È la storia di un viaggio o, per meglio dire, di molti viaggi. Partendo da quello che i 4 protagonisti (una coppia e i due bambini nati da precedenti relazioni) decidono di affrontare per seguire il progetto del padre che vuole raggiungere le terre degli Apache per catturarne l'eco (padre e madre condividono più o meno lo stesso mestiere, lei giornalista, lui acustemologo), passando dalla narrazione di quello che milioni di bambini affrontano varcando il confine tra Messico e Stati Uniti e che rappresenta il progetto della moglie, a quello più inaspettato che è anche la parte più interessante del libro, una svolta narrativa che rialza immediatamente l'interesse ma di cui non vi sveliamo nulla.

In un alternarsi di paesaggi desertici, polverose città di frontiera e soste in motel, si delinea una nuova mappa dell’America di oggi, un territorio profondamente segnato dalla sua storia, dalle migrazioni e dalle conquiste.

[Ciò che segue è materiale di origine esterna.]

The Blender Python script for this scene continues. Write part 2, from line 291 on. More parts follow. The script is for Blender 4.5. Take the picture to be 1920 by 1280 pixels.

Lo stesso paesaggio che, in cima a un treno merci, attraversano anche i bambini perduti con un numero di telefono cucito sui vestiti. A fare compagnia alla famiglia ci sono audiolibri, come "Il signore delle mosche", ci sono canzoni, tra le quali spicca "Space Oddity" di Bowie, un vero e proprio codice di comunicazione tra i due bambini, fino ai notiziari che parlano dei piccoli deportati.

La struttura del libro è davvero originale, dalla forma dei capitoli alla stratificazione narrativa ma tutta questa affascinante impalcatura toglie un po' di anima al libro che abbiamo onestamente faticato a terminare e di cui vediamo la grandezza ma anche i limiti emozionali.

"Le storie sono un modo di sottrarre futuro al passato, il solo modo di fare chiarezza col senno di poi."